There was more good news for the U.S. economy this morning. Reports showed a fall in claims for jobless benefits and a climb in two broad indexes of economic health.

Initial jobless claims plunged 22,000 to 353,000 last week from a revised 375,000 in the prior week, the Labor Department said.

The unexpectedly steep drop brought claims back to the low they hit in early November. Economists had expected claims to slip to 365,000 from the 378,000 originally reported for the Dec. 6 week.

In a separate release, the U.S. Conference Board said that its index of leading indicators rose 0.3% in November to 114.2, after an upwardly revised 0.5% climb in October.

The November gain matched expectations on Wall Street.

The leading index, which foreshadows economic activity in the next three to six months, has increased at almost a 6% annual rate since its most recent low in April.

“The continued strong growth in the leading index … is signaling that strong economic growth should persist in the near term,” the Conference Board said.

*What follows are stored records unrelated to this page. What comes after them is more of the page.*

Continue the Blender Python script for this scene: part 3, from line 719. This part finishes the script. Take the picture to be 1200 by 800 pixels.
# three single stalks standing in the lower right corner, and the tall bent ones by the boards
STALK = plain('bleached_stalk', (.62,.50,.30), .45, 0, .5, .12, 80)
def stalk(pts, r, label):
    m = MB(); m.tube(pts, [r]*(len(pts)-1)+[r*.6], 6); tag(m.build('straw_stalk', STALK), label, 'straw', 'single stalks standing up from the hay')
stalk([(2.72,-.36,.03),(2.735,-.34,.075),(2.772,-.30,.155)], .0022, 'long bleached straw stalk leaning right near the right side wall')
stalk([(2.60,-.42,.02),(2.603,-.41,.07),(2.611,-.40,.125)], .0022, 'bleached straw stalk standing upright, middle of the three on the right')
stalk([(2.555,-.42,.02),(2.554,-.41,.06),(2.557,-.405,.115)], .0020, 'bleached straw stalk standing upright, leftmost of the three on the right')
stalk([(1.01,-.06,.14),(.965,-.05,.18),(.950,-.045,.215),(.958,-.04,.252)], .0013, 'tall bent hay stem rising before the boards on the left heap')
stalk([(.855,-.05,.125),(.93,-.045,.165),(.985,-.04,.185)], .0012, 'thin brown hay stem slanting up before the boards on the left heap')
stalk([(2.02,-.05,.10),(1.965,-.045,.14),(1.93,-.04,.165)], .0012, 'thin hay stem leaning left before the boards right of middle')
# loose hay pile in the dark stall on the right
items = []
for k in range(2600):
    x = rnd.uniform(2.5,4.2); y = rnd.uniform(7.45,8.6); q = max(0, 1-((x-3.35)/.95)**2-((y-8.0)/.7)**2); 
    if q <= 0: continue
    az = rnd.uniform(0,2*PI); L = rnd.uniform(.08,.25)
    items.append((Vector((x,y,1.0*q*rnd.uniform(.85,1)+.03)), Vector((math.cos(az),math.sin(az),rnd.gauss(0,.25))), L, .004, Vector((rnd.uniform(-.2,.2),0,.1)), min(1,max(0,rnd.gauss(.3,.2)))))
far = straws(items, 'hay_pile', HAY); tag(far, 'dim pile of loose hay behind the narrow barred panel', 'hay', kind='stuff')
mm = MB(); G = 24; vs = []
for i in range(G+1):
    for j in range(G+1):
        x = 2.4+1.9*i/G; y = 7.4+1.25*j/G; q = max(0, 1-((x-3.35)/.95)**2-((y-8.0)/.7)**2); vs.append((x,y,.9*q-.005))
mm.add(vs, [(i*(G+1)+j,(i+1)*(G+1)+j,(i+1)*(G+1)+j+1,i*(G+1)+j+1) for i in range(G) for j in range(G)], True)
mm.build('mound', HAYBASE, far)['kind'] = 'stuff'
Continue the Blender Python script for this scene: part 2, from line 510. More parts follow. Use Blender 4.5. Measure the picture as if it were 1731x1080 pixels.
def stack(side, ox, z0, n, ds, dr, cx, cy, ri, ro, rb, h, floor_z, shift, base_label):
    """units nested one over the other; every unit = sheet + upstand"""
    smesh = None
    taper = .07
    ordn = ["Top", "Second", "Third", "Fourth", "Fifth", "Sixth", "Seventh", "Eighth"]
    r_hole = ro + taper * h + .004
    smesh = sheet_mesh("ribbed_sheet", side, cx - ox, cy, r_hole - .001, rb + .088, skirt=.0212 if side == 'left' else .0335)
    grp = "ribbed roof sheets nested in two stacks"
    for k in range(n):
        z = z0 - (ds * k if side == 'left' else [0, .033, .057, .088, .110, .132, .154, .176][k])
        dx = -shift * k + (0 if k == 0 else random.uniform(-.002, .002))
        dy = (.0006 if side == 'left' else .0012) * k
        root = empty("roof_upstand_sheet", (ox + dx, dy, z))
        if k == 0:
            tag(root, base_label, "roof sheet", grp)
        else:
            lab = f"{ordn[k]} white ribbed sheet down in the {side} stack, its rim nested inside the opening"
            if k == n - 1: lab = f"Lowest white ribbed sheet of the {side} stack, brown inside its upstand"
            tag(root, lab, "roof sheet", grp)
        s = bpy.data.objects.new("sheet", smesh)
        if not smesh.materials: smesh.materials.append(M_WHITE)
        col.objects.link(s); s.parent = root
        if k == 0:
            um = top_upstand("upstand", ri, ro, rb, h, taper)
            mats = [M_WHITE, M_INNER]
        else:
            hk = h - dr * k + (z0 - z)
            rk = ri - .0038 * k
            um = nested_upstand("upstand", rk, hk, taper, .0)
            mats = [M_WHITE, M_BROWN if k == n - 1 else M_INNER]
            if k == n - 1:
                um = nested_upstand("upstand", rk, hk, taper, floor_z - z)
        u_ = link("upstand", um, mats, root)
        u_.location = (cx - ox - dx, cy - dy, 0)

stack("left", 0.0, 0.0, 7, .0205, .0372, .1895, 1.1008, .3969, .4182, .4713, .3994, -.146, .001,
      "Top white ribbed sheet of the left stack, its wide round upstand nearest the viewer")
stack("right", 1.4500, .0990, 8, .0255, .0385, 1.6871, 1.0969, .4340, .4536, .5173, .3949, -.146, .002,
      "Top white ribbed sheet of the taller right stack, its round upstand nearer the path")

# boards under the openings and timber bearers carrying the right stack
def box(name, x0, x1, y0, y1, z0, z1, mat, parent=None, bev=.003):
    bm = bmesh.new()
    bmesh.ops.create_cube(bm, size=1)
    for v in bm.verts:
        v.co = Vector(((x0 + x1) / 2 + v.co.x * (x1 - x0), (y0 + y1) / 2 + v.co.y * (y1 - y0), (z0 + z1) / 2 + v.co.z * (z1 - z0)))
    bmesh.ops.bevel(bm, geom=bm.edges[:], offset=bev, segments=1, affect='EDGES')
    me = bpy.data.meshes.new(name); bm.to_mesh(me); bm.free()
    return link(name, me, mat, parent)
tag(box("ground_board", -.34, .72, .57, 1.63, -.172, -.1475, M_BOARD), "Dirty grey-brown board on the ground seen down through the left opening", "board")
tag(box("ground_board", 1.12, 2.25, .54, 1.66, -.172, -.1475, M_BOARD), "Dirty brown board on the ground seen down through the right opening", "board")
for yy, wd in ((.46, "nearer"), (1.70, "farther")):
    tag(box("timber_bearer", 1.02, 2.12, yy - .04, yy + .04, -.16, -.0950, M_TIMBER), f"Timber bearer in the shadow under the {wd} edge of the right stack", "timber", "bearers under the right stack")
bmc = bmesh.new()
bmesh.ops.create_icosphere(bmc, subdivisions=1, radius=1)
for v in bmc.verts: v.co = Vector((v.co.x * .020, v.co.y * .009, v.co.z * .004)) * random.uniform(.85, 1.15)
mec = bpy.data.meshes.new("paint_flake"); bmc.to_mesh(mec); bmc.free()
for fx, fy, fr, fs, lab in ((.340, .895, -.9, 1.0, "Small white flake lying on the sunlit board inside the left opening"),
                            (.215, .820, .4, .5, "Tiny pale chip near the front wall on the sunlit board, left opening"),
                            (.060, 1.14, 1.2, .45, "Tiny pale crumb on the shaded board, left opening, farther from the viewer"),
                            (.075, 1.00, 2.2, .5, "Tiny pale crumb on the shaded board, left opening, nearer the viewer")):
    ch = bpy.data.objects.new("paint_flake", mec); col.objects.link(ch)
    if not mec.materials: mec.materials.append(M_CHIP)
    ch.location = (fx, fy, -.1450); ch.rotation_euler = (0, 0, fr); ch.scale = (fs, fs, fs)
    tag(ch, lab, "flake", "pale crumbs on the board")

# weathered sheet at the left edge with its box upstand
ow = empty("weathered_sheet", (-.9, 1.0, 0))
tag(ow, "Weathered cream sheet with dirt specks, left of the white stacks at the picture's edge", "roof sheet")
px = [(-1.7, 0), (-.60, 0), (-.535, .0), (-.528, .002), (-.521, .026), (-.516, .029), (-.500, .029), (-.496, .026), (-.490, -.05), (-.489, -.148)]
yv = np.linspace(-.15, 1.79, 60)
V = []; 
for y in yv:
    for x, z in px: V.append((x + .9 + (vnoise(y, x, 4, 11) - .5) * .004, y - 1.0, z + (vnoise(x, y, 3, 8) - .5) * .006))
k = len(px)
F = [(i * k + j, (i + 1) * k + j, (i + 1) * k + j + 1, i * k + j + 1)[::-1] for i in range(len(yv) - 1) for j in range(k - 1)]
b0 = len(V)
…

Meanwhile, the Chicago Federal Reserve said its National Activity Index jumped in November to its highest level since March 2000, helped by improving industrial production.

The index rose to +0.55 in November from an upwardly revised +0.19 in October.

Much of the increase was from rising manufacturing output and upbeat reports from purchasing managers.

The only major category to decline was employment, since the 57,000 jobs increase in the November payrolls report came in below its long-term trend.